── Provided data

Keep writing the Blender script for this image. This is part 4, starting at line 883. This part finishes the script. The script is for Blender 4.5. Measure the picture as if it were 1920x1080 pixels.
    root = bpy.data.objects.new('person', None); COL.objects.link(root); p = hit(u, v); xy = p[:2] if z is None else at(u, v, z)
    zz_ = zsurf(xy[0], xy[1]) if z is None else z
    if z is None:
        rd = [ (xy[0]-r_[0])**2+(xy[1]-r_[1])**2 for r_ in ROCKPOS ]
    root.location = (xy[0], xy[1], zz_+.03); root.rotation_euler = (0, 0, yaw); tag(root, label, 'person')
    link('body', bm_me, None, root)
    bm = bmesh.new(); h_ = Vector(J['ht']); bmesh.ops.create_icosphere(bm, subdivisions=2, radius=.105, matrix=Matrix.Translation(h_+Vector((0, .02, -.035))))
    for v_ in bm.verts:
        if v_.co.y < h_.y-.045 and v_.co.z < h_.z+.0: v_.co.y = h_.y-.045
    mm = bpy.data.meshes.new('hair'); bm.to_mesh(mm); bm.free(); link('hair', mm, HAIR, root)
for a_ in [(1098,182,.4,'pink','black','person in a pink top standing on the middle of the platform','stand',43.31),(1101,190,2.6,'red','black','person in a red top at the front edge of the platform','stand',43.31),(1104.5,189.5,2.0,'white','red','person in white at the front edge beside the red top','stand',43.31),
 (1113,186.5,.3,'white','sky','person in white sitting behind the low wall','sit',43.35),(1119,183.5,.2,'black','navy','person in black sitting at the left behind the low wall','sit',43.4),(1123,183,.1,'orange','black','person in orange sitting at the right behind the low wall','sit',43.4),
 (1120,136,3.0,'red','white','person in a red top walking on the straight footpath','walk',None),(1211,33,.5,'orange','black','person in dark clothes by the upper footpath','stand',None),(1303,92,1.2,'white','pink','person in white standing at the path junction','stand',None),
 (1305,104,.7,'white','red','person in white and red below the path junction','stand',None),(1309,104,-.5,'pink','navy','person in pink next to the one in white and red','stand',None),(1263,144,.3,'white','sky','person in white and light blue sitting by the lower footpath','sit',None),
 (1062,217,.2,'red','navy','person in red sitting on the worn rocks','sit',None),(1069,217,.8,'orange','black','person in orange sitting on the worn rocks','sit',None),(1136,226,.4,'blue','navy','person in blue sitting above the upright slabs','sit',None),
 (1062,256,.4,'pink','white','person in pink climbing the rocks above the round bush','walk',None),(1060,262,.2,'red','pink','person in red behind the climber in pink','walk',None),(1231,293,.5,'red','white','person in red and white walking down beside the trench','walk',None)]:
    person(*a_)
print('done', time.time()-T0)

────

The task.
Write out the full listing, keeping every line exactly as it is.

Answer below.
Keep writing the Blender script for this image. This is part 4, starting at line 883. This part finishes the script. The script is for Blender 4.5. Measure the picture as if it were 1920x1080 pixels.
    root = bpy.data.objects.new('person', None); COL.objects.link(root); p = hit(u, v); xy = p[:2] if z is None else at(u, v, z)
    zz_ = zsurf(xy[0], xy[1]) if z is None else z
    if z is None:
        rd = [ (xy[0]-r_[0])**2+(xy[1]-r_[1])**2 for r_ in ROCKPOS ]
    root.location = (xy[0], xy[1], zz_+.03); root.rotation_euler = (0, 0, yaw); tag(root, label, 'person')
    link('body', bm_me, None, root)
    bm = bmesh.new(); h_ = Vector(J['ht']); bmesh.ops.create_icosphere(bm, subdivisions=2, radius=.105, matrix=Matrix.Translation(h_+Vector((0, .02, -.035))))
    for v_ in bm.verts:
        if v_.co.y < h_.y-.045 and v_.co.z < h_.z+.0: v_.co.y = h_.y-.045
    mm = bpy.data.meshes.new('hair'); bm.to_mesh(mm); bm.free(); link('hair', mm, HAIR, root)
for a_ in [(1098,182,.4,'pink','black','person in a pink top standing on the middle of the platform','stand',43.31),(1101,190,2.6,'red','black','person in a red top at the front edge of the platform','stand',43.31),(1104.5,189.5,2.0,'white','red','person in white at the front edge beside the red top','stand',43.31),
 (1113,186.5,.3,'white','sky','person in white sitting behind the low wall','sit',43.35),(1119,183.5,.2,'black','navy','person in black sitting at the left behind the low wall','sit',43.4),(1123,183,.1,'orange','black','person in orange sitting at the right behind the low wall','sit',43.4),
 (1120,136,3.0,'red','white','person in a red top walking on the straight footpath','walk',None),(1211,33,.5,'orange','black','person in dark clothes by the upper footpath','stand',None),(1303,92,1.2,'white','pink','person in white standing at the path junction','stand',None),
 (1305,104,.7,'white','red','person in white and red below the path junction','stand',None),(1309,104,-.5,'pink','navy','person in pink next to the one in white and red','stand',None),(1263,144,.3,'white','sky','person in white and light blue sitting by the lower footpath','sit',None),
 (1062,217,.2,'red','navy','person in red sitting on the worn rocks','sit',None),(1069,217,.8,'orange','black','person in orange sitting on the worn rocks','sit',None),(1136,226,.4,'blue','navy','person in blue sitting above the upright slabs','sit',None),
 (1062,256,.4,'pink','white','person in pink climbing the rocks above the round bush','walk',None),(1060,262,.2,'red','pink','person in red behind the climber in pink','walk',None),(1231,293,.5,'red','white','person in red and white walking down beside the trench','walk',None)]:
    person(*a_)
print('done', time.time()-T0)